No dia 18 de agosto do ano passado, o AND esteve no Jacarezinho para ouvir relatos de moradores a respeito do assassinato de Lincoln da Silva Rezende, de 18 anos. Além dele foram mortos Fábio Souza Lima (19) e Elisângela Ramos da Silva (28). Na ocasião, registramos em nossa 37ª edição o seguinte relato a respeito do depoimento da mãe de Lincoln, Maria Luiza da Silva Rezende:
"O depoimento da mãe de Lincoln, morto em 15 de agosto no Jacarezinho, teve de ser interrompido quatro vezes. De vez em quando ela começava a chorar. Aquela mulher, pelo menos naquele dia, carregava toda a dor do mundo. Seu olhar oscilava entre a ausência absoluta de expressão e o brutal arrepio de quem perdeu o filho que tanto amava. "Ele estava em casa, comigo. Eu ia sair de manhã, às 11h30. Ele falou 'pode ir, mãe'. Eu falei pra ele ficar em casa e perguntei se precisava fazer almoço, ele respondeu 'não, mãe, não precisa fazer almoço agora não. Quando a senhora voltar, a senhora faz a comida. Qualquer coisa eu vou na padaria e compro pão'. Eu disse 'tá bom, meu filho'. Aí ele me abraçou, me beijou, abençoei ele e saí para trabalhar.
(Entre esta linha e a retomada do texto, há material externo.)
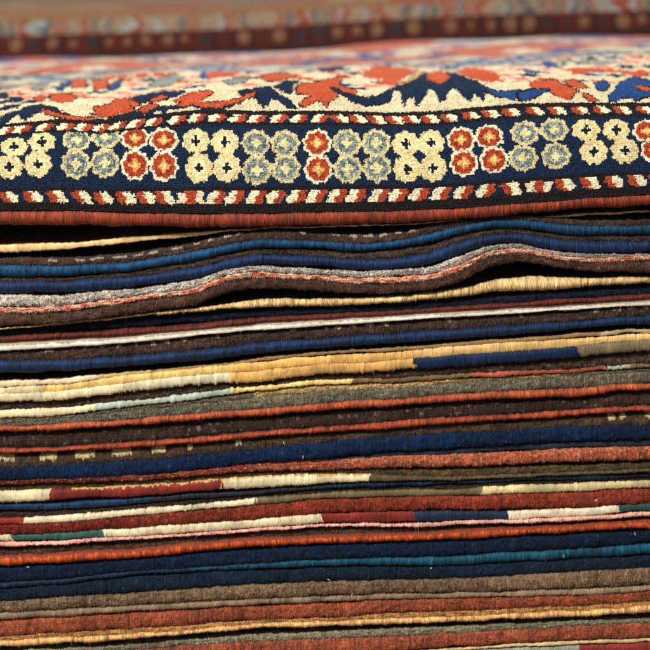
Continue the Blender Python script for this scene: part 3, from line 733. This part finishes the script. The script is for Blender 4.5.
def pile_sheet(name, G, knots, cols, mat, parent, tall, pyr_rows, jit):
    """Knotted pile: one face fan per knot (a raised tuft) near the front, plain faces behind."""
    R, K = G.shape[0] - 1, G.shape[1] - 1
    Nn = np.cross(np.gradient(G, axis=1), np.gradient(G, axis=0))
    Nn /= np.linalg.norm(Nn, axis=2)[:, :, None] + 1e-12
    if Nn[R // 2, K // 2, 2] < 0:
        Nn = -Nn
    G = G + rng.normal(0, jit, G.shape)
    idx = np.arange((R + 1) * (K + 1)).reshape(R + 1, K + 1)
    q = np.stack([idx[:-1, :-1], idx[:-1, 1:], idx[1:, 1:], idx[1:, :-1]], -1)
    cen = (G[:-1, :-1] + G[:-1, 1:] + G[1:, 1:] + G[1:, :-1]) / 4
    nc = (Nn[:-1, :-1] + Nn[1:, 1:]) / 2
    P = pyr_rows
    hgt = np.clip(rng.normal(tall, tall * 0.3, (P, K)), 0, None)
    cv = cen[:P] + nc[:P] * hgt[:, :, None] + rng.normal(0, jit * 1.5, (P, K, 3))
    V = np.concatenate([G.reshape(-1, 3), cv.reshape(-1, 3)])
    ci = (np.arange(P * K) + (R + 1) * (K + 1)).reshape(P, K)
    T = np.stack([np.stack([q[:P, :, i], q[:P, :, (i + 1) % 4], ci], -1) for i in range(4)], 2).reshape(-1, 3)
    Q = q[P:].reshape(-1, 4)
    C = cols.reshape(R, K, 3)
    C = C * np.clip(1 + rng.normal(0, 0.085, (R, K, 1)), 0.6, 1.4)
    C = np.clip(C, 0, 0.93)
    FC = np.concatenate([C[P:].reshape(-1, 3), np.repeat(C[:P].reshape(-1, 3), 4, axis=0)])
    return V, Q, T, FC, cen, nc, C


def draped_rug():
    root = thing('draped_rug', 'ornate rug with a flower border draped over the top of the near stack', 'rug')
    kp = 0.00140
    X = np.arange(-0.62, 0.62, kp)
    # height of the selvedge and the fold along x
    ax = np.interp(X, np.linspace(-0.4, 0.4, 401), np.linspace(-0.4, 0.4, 401))
    pxs = 325 + X / D * F
    ap = np.interp(PX, PX, curve(A_PTS, 1))
    A = np.interp(pxs, PX, ap)
    xs_b, ys_b = [p[0] for p in B_PTS], [p[1] for p in B_PTS]
    Bc = np.interp(pxs, xs_b, ys_b) + np.where(pxs < 0, SLOPE * pxs, 0) + np.where(pxs > 650, SLOPE * (pxs - 650), 0)
    Bc = smooth1(Bc, 16)
    A = smooth1(A, 12)
    a_el, th_b = 0.085, math.radians(58)
    yb = a_el * (1 - math.cos(th_b))
    _, zA = on_plane(pxs, A, 0.0)
    _, zB = on_plane(pxs * (1 + yb / D) - 325 * yb / D, Bc, yb)
    b_el = (zB - zA) / math.sin(th_b)
    ztop = zA + b_el
    zmean = float(np.mean(ztop[np.abs(X) < 0.33]))
    # rows by angle round the fold, then by depth
    th = np.linspace(0, math.pi / 2, 96)
    yr = a_el * (1 - np.cos(th))
    deep = [yr[-1]]
    while deep[-1] < 0.96:
        deep.append(deep[-1] + (0.0020 if deep[-1] < 0.32 else 0.0042))
    deep = np.array(deep[1:])
    rows = []
    for t_, y_ in zip(th, yr):
        z = zA + b_el * math.sin(t_)
        rows.append(np.stack([X, np.full_like(X, y_), z], 1))
    for y_ in deep:
        f = min(1.0, (y_ - a_el) / 0.35)
        f = f * f * (3 - 2 * f)
        wave = 0.0035 * np.sin(X * 9 + y_ * 7) * f + 0.002 * np.sin(X * 21 - y_ * 16 + 1)
        w0 = 0.002 * np.sin(X * 21 - a_el * 16 + 1)
        z = ztop * (1 - f) + zmean * f + (wave - w0 * (1 - f))
        if y_ > 0.88:
            z = z - 1.6 * (y_ - 0.88) ** 2 * 4
        rows.append(np.stack([X, np.full_like(X, y_), z], 1))
    G = np.stack(rows, 0)
    cen = (G[:-1, :-1] + G[1:, 1:]) / 2
    px, py = project(cen[..., 0].ravel(), cen[..., 1].ravel(), cen[..., 2].ravel())
    px = px + rng.normal(0, 0.28, px.shape)
    py = py + rng.normal(0, 0.26, py.shape)
    cols = rug_pattern(px, py, cen[..., 0].ravel(), cen[..., 1].ravel())
    V, Q, T, FC, kc, kn, C = pile_sheet('pile', G, None, cols, M_RUG, root, 0.0009, 240, 0.00028)
    pile = mesh_obj('pile', V, Q, T, None, M_RUG, root, face_cols=FC, smooth=False)
    # wool ends standing on the front knots
    m = (np.abs(kc[:170, :, 0]) < 0.37)
    Pv, Pn, Pc = kc[:170][m], kn[:170][m], C[:170][m]
    FV, FCc, FT = fuzz(Pv, Pn, Pc, 620000, 0.00050, 0.0022, down=0.1, spread=0.55, cvar=0.11)
    # fibres join the pile mesh
    V2 = np.concatenate([V, FV])
    T2 = np.concatenate([T, FT + len(V)])
    FC2 = np.concatenate([FC, FCc[::3]])
    old = pile.data
    bpy.data.objects.remove(pile)
    bpy.data.meshes.remove(old)
    mesh_obj('pile', V2, Q, T2, None, M_RUG, root, face_cols=FC2, smooth=False)
    strip(root, 'selvedge', 'cord', -2.0, [(E, RED0)], A_PTS, gap=-3.0)
    # woven back: from under the selvedge back into the stack
    nb = 60
    _, zS = on_plane(pxs, np.interp(pxs, PX, curve(A_PTS, 2)), 0.0)
    st = X[::6]
    zs = zS[::6]
    bk = []
    for k in range(nb):
        f = k / (nb - 1)
        y_ = 0.004 + 0.9 * f ** 2
        z = zs + 0.004 + 0.001 * np.sin(st * 60 + k) - 0.006 * min(1, f * 6)
        bk.append(np.stack([st, np.full_like(st, y_), z], 1))
    Gb = np.stack(bk, 0)
    idx = np.arange(nb * len(st)).reshape(nb, len(st))
    Qb = np.stack([idx[:-1, :-1], idx[:-1, 1:], idx[1:, 1:], idx[1:, :-1]], -1).reshape(-1, 4)
    cb = np.tile(lin((84, 50, 40)), (nb * len(st), 1)) * np.clip(1 + 0.2 * rng.normal(size=(nb * len(st), 1)), .5, 1.6)
    mesh_obj('backing', Gb.reshape(-1, 3), Qb, None, cb, M_BACK, root)
    return zmean


ZTOP = draped_rug()


# ------------------------------------------------------------------ the farther stack's rug, out of focus
def far_rug():
    root = thing('far_rug', 'blurred rug with a dark red dotted edge folded over the stack behind', 'rug')
    y0, z0 = 1.02, ZTOP - 0.004
    X = np.arange(-1.3, 1.3, 0.004)
    a_el, b_el = 0.06, 0.072
    th = np.linspace(0, math.pi / 2, 40)
    rows, sv = [], []
    s = 0
    prev = None
    for t_ in th:
        y_, z_ = y0 + a_el * (1 - math.cos(t_)), z0 + b_el * math.sin(t_) + 0.002 * np.sin(X * 8)
        rows.append(np.stack([X, np.full_like(X, y_), z_], 1))
        sv.append(b_el * math.sin(t_) + 0)
    y = y0 + a_el
    base = b_el
    while y < y0 + 2.2:
        y += 0.006 if y < y0 + 0.5 else 0.02
        rows.append(np.stack([X, np.full_like(X, y), z0 + b_el + 0.002 * np.sin(X * 8) + 0.004 * np.sin(y * 9 + X * 3)], 1))
        sv.append(base + (y - y0 - a_el))
    G = np.stack(rows, 0)
    sv = np.array(sv)
    R, K = G.shape[0] - 1, G.shape[1] - 1
    sc = np.repeat(((sv[1:] + sv[:-1]) / 2)[:, None], K, 1)
    xc = np.repeat(((X[1:] + X[:-1]) / 2)[None], R, 0)
    C = np.tile(lin((88, 35, 26)), (R, K, 1))

    def put(m, c):
        C[m] = lin(c)
    # dotted dark red guard
    m = sc < 0.036
    cell = np.floor(xc / 0.032)
    u = (xc / 0.032) % 1 - 0.5
    dot = np.hypot(u * 0.032 + 0.006 * (hashf(cell, 2.0, 6) - .5), (sc - 0.019 - 0.003 * hashf(cell, 3.0, 6))) < 0.005 + 0.007 * hashf(cell, 4.0, 6)
    lead = (np.abs(u) > 0.38) & (hashf(np.floor(xc / 0.032 + .5), 8.0, 6) < 0.6)
    put(m & lead, (60, 30, 28))
    h = hashf(cell, 1.0, 3)
    put(m & (sc < 0.004), (70, 30, 24))  # shadow along the bottom of the drape, painted into the dye
    put(m & dot & (h < 0.62), (128, 96, 70))
    put(m & dot & (h >= 0.62), (52, 48, 50))
    m = (sc >= 0.036) & (sc < 0.060)
    put(m, (152, 132, 108))
    xw = xc + 0.012 * np.sin(xc * 31) + 0.006 * np.sin(xc * 83) + 0.004 * np.sin(sc * 300 + xc * 50)
    c2 = np.floor(xw / 0.019)
    h2 = hashf(c2, 5.0, 2)
    u2 = (xw / 0.019) % 1
    put(m & (u2 < 0.5) & (h2 < 0.4), (150, 70, 52))
    put(m & (u2 < 0.5) & (h2 > 0.6), (92, 90, 92))
    put(m & (u2 > 0.6) & (h2 > 0.3) & (h2 < .5), (150, 160, 154))
    m = (sc >= 0.060) & (sc < 0.20)
    put(m, (144, 106, 72))
    c3 = np.floor(xc / 0.11)
    h3 = hashf(c3, np.floor(sc / .07), 8)
    put(m & (h3 < .3), (150, 84, 60))
    put(m & (h3 > .8), (138, 132, 100))
    m = (sc >= 0.20)
    put(m, (134, 82, 58))
    h4 = hashf(np.floor(xc / 0.2), np.floor(sc / .18), 4)
    put(m & (h4 < .35), (150, 116, 78))
    put(m & (h4 > .75), (104, 98, 74))
    V, Q, T, FC, *_ = pile_sheet('pile', G, None, C.reshape(-1, 3), M_RUG, root, 0.001, 60, 0.0003)
    mesh_obj('pile', V, Q, T, None, M_RUG, root, face_cols=FC, smooth=False)
    # cord along its lower edge
    n = len(X)
    ph = np.linspace(0, 2 * math.pi, 13)
    gx = np.repeat(X[:, None], 13, 1)
    rad = 0.0055 + 0.0006 * np.abs(np.sin(X * 700))[:, None]
    gy = y0 - 0.002 + rad * np.cos(ph)[None]
    gz = z0 - 0.003 + 0.002 * np.sin(X * 8)[:, None] + rad * np.sin(ph)[None]
    idx = np.arange(n * 13).reshape(n, 13)
    Qc = np.stack([idx[:-1, :-1], idx[:-1, 1:], idx[1:, 1:], idx[1:, :-1]], -1).reshape(-1, 4)
    mesh_obj('selvedge', np.stack([gx, gy, gz], -1).reshape(-1, 3), Qc, None, np.tile(lin((40, 22, 20)), (n * 13, 1)), M_CORD, root)


far_rug()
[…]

Quando eu cheguei, às duas horas, ali na Mário Rangel, aí vieram minhas duas sobrinhas correndo. Aí coloquei a mão nelas e falei 'o que foi, filha'. Elas: 'benção, tia'. O que foi, aconteceu alguma coisa. E elas com os olhos cheios de lágrimas. 'Tia, mataram o nosso Lincoln, tia. Lá em frente à padaria'", disse Maria Luiza da Silva Rezende, soluçando e chorando muito."
Detalhe importante: ao digitar o nome completo da mãe de Lincoln entre aspas nos buscadores da internet, a única referência encontrada aponta para a reportagem do AND, o que evidencia o descaso do monopólio da imprensa com o sofrimento do povo.
A Rede Contra a Violência responsabiliza o alto comando da Polícia Militar pelos crimes de tortura e execução sumária cometidos no Jacarezinho:
— A ação policial no Jacarezinho na quinta-feira 10/01 tem indícios mais que suficientes de execução sumária, violação de domicílio, tortura e desprezo por pessoas não envolvidas na linha de tiro. A responsabilidade pelas violações e crimes cometidos cabe não só aos policiais envolvidos diretamente nos incidentes, mas também aos oficiais que comandaram a ação, inclusive o comandante do 3º BPM.